As a quick refresher, confirmation bias refers to our tendency to more readily believe information that supports—or confirms—our existing worldviews and to exclude information that might contradict previously held assumptions.

In preparing to teach about confirmation bias, choose a topic about which you know students will have a range of deeply held opinions. Here in New England, the cheating accusations against the NFL’s New England Patriots serve up a perfect test case. First, I asked students to indicate whether they were fans of the team (to find out how partisan they are). We then discussed the allegations that the Patriots cheated, with the more strident fans growing increasingly defensive. (Students were excited to find out later that prominent researchers have studied this example.) We then reflected on why it’s challenging to accept evidence that doesn’t fit with our worldviews. Students noted that no one likes to be wrong, that their identity as fans of the team took a hit if they acknowledged any cheating, and that evidence is rarely as clear-cut as those on any side of an argument would prefer.

Then we switched gears and started working on a fairly standard essay on the Industrial Revolution. Students first combed through several sources selected to include a variety of perspectives on whether the Industrial Revolution was a positive or negative experience for the United States. As students sifted through this evidence, we referred back to our conversation about the Patriots. Students immediately saw the connection, noting the importance of being skeptical of one’s own ideas and letting the evidence, not pre-existing viewpoints, convince them. And because they had a thorough grounding in actual historical facts, they were able to grapple with the meaning of those facts and how much value to place on different pieces of evidence. They were then free to start laying out their arguments. In their conversations with one another and with me, they thought through counterarguments and responses to those counterarguments, strengthening their thinking in the process. 

Students submitted their essays, and we had some time to informally debate in class. But in the informal debate, students could argue for or against the theses in their own and classmates’ essays. This is a classic history class exercise, but because students had been primed to think about confirmation bias, they were even more adept than usual at scrutinizing and poking holes in their own and others’ arguments.

In the weeks since that unit ended, students have referred to these ideas whenever we’re in discussion, encouraging one another to re-examine their evidence and stay skeptical about their own viewpoints. We’ve discussed Manifest Destiny, for example, and looked at the ways the desire to see the United States’ history in a positive light can make it harder for some to learn­ and acknowledge the atrocities committed against American Indians and to recognize this history of “expansion” as colonization. Students were eager to see this as an example of confirmation bias.

Investigating confirmation bias isn’t tangential to the curricula. Fake news gets significant airtime right now in a time of partisanship, political polarization and declining confidence in the media.
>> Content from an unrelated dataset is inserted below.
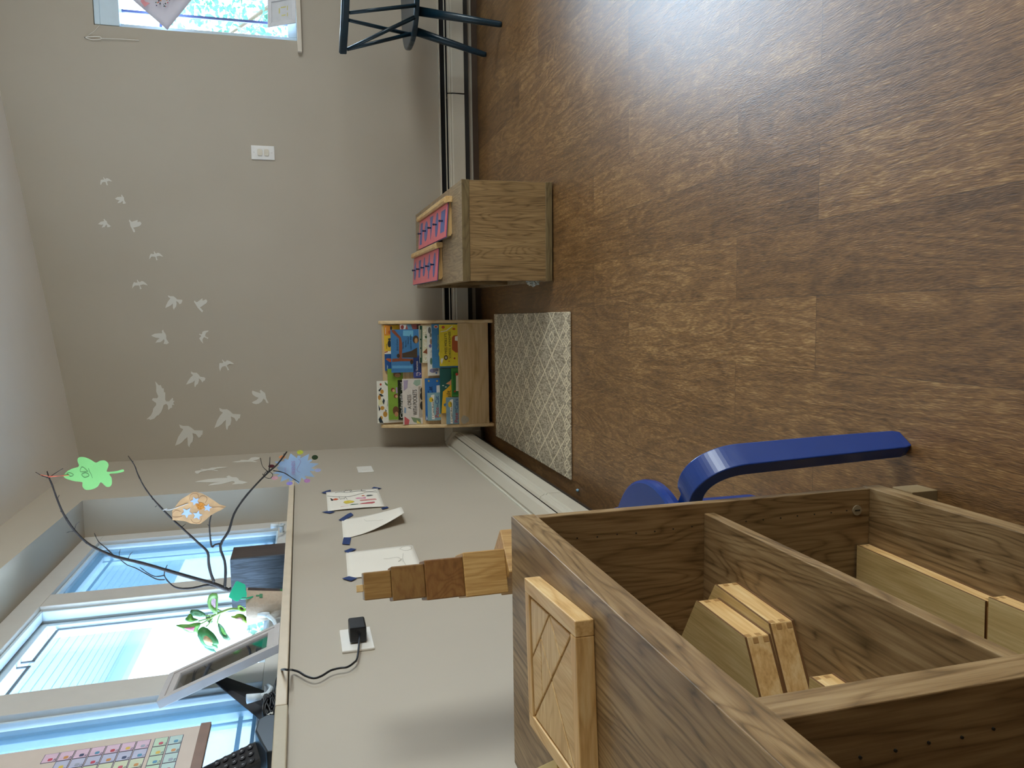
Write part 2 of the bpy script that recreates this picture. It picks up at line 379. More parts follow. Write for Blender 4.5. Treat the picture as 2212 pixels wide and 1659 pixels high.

Still, concerns about the impact of fake news are actually concerns about learning to know. Through the work of cognitive scientists and neuroscientists, we understand more about how we know, and we teachers need to use that understanding in our classes. Equipped with even a cursory understanding, students can become more aware of how they form their thoughts, how to build knowledge and how to cultivate skepticism.

After all, the best way to teach students to avoid what’s fake is to help them learn how to understand what’s real.